▶ _What you should do_: Copy exactly the lines from the start of the data below through the one that carries "return tuple((v/255/12.92 if", and only those.

Scene script records:
::::

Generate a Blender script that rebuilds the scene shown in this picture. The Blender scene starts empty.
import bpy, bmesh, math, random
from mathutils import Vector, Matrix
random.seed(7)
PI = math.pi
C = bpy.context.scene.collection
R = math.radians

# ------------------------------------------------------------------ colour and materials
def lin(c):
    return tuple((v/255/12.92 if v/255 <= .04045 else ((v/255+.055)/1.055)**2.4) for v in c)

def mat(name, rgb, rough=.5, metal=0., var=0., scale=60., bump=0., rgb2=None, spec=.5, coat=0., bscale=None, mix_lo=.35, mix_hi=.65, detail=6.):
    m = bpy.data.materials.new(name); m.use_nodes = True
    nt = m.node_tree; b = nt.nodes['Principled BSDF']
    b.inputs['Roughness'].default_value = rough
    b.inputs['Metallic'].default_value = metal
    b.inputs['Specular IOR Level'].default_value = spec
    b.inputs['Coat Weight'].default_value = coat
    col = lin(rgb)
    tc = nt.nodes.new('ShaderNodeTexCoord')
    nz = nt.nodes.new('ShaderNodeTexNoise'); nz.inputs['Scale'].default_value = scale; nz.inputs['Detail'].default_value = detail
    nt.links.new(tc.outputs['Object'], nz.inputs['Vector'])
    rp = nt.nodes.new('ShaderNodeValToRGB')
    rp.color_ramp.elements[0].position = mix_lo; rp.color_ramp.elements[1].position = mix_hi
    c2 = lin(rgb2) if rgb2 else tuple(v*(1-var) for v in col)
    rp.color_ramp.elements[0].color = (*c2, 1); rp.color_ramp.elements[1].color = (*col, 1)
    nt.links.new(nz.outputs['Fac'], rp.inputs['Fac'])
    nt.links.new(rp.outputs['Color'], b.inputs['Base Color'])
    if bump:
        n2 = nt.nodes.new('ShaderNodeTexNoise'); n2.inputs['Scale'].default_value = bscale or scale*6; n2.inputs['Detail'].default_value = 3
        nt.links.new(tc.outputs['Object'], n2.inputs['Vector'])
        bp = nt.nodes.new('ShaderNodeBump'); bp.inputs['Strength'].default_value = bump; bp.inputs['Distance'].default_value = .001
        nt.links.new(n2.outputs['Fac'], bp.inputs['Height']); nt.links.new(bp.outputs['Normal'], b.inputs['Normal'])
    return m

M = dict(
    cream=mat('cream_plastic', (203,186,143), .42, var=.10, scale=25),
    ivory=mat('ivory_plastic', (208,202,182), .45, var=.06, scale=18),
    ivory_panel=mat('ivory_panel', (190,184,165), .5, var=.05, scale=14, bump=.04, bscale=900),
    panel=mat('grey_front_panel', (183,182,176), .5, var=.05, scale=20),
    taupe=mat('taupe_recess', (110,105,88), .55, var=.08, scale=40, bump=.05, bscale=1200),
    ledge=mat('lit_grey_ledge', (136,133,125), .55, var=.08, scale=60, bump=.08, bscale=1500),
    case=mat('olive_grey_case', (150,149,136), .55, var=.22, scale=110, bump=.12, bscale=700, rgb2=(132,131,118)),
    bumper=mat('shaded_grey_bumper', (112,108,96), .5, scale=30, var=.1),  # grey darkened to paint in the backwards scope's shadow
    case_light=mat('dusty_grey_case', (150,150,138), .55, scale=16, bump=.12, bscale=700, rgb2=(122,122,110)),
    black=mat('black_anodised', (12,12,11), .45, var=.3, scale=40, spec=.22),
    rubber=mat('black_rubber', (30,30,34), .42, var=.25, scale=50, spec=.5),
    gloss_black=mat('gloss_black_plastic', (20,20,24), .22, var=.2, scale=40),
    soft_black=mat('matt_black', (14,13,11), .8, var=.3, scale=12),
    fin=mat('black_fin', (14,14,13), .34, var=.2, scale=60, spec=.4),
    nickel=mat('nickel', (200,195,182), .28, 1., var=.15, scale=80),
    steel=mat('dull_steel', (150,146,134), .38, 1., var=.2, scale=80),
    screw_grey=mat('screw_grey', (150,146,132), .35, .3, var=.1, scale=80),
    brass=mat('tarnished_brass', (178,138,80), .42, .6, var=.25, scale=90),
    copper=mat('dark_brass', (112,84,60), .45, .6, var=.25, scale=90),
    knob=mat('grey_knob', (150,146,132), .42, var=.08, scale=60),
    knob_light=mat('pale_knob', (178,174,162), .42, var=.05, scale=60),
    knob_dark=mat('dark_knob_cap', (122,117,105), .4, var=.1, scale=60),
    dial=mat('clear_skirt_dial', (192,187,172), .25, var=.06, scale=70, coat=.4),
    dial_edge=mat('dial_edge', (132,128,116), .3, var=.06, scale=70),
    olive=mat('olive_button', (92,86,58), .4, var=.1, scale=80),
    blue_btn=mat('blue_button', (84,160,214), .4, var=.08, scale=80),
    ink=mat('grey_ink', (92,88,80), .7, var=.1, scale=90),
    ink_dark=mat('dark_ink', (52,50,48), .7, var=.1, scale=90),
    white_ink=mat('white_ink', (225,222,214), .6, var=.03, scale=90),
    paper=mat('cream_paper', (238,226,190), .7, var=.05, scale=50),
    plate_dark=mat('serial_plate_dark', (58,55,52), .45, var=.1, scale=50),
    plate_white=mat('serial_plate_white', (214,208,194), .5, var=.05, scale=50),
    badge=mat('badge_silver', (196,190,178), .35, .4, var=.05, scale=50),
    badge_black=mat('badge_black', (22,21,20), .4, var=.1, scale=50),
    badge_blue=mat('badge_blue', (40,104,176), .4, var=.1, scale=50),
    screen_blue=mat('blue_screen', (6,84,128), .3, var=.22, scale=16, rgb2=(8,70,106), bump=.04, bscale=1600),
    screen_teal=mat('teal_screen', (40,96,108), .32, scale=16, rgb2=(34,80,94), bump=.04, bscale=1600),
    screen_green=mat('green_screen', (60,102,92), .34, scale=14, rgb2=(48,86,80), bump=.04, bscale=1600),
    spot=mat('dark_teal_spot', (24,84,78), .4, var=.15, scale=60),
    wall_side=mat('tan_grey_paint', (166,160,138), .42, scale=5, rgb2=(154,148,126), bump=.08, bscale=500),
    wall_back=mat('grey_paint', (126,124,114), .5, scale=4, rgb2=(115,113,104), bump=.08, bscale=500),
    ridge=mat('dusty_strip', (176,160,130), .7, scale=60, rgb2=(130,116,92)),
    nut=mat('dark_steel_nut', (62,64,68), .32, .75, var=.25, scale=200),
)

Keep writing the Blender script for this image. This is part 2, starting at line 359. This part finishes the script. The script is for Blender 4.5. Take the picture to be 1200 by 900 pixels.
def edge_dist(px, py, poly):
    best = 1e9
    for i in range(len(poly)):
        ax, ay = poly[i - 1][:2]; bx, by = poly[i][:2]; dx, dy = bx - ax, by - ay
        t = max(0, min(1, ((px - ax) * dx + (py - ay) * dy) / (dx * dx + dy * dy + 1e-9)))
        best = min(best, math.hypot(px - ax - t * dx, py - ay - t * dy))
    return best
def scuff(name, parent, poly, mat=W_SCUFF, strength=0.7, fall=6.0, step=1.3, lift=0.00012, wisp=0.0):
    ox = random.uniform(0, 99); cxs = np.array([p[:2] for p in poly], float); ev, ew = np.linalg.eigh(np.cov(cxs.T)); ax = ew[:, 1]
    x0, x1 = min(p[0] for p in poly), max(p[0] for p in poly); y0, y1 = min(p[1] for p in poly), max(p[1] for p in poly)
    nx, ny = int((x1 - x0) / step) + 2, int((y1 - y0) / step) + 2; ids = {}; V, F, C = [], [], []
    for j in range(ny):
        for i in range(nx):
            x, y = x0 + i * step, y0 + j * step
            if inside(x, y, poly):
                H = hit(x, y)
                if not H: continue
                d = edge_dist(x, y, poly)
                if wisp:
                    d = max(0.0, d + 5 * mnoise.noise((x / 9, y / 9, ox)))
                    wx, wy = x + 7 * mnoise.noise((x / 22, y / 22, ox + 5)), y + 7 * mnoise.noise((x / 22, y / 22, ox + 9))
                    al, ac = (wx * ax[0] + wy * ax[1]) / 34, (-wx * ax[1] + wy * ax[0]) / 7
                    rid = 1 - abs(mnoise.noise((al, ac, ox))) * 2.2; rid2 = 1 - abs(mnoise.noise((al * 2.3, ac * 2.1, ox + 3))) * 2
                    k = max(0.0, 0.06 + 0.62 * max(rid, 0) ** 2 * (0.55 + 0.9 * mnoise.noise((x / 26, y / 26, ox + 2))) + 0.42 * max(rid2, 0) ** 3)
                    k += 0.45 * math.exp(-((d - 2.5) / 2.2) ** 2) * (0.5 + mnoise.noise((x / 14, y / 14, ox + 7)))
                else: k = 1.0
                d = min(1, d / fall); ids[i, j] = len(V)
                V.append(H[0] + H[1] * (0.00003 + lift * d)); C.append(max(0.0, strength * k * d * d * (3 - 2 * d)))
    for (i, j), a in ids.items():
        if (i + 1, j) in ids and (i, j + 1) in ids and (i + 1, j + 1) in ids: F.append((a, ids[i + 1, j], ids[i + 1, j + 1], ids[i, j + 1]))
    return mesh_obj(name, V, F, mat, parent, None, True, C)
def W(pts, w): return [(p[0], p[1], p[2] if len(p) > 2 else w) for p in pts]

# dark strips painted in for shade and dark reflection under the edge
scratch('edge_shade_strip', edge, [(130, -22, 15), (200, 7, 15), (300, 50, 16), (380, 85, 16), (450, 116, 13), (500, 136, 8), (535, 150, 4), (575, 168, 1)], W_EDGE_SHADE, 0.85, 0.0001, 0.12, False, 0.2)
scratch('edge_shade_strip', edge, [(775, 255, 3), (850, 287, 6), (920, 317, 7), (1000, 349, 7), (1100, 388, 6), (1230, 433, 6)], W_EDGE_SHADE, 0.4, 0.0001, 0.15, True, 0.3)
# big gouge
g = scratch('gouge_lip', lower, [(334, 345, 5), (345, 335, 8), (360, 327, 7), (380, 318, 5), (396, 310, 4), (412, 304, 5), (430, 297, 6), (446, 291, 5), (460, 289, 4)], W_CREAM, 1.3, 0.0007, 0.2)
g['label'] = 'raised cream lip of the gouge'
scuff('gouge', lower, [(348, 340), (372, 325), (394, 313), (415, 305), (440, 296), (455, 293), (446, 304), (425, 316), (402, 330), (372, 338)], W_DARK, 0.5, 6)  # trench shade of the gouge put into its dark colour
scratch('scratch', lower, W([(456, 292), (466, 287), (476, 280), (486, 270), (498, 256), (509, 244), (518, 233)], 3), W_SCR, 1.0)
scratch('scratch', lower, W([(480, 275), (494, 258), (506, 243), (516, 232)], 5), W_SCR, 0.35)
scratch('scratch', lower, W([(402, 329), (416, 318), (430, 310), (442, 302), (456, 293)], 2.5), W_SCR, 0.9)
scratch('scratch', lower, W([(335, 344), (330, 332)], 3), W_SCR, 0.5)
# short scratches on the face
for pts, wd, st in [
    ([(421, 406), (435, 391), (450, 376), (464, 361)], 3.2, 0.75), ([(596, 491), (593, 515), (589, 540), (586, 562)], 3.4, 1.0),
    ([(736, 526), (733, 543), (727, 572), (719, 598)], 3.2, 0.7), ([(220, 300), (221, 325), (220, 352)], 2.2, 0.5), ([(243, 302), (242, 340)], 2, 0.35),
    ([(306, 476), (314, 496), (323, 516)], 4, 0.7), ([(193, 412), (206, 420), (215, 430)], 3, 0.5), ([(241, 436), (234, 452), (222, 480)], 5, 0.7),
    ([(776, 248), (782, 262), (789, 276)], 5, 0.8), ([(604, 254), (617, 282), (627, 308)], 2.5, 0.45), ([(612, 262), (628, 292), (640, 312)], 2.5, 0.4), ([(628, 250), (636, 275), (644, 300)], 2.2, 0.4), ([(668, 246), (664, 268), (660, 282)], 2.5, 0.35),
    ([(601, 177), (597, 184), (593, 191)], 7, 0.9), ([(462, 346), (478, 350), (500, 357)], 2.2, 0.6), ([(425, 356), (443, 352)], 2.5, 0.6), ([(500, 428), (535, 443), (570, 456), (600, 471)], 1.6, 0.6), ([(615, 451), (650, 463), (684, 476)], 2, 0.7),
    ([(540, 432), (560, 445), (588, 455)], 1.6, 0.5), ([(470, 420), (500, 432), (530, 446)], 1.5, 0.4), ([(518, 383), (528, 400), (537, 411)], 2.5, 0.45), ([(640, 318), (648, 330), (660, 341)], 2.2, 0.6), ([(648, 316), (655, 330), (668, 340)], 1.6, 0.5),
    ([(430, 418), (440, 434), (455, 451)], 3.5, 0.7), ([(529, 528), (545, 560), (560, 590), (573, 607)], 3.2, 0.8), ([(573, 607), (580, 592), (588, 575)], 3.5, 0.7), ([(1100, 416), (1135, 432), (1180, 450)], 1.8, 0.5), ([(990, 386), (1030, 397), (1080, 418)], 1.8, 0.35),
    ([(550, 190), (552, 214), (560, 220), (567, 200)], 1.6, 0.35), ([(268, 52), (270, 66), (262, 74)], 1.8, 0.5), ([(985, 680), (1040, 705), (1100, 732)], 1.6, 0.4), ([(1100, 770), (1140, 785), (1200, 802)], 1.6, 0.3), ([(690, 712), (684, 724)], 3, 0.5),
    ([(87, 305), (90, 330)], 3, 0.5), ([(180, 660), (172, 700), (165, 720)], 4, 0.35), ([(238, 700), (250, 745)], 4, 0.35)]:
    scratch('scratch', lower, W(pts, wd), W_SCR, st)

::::

▶ _Expected answer_:
Generate a Blender script that rebuilds the scene shown in this picture. The Blender scene starts empty.
import bpy, bmesh, math, random
from mathutils import Vector, Matrix
random.seed(7)
PI = math.pi
C = bpy.context.scene.collection
R = math.radians

# ------------------------------------------------------------------ colour and materials
def lin(c):
    return tuple((v/255/12.92 if v/255 <= .04045 else ((v/255+.055)/1.055)**2.4) for v in c)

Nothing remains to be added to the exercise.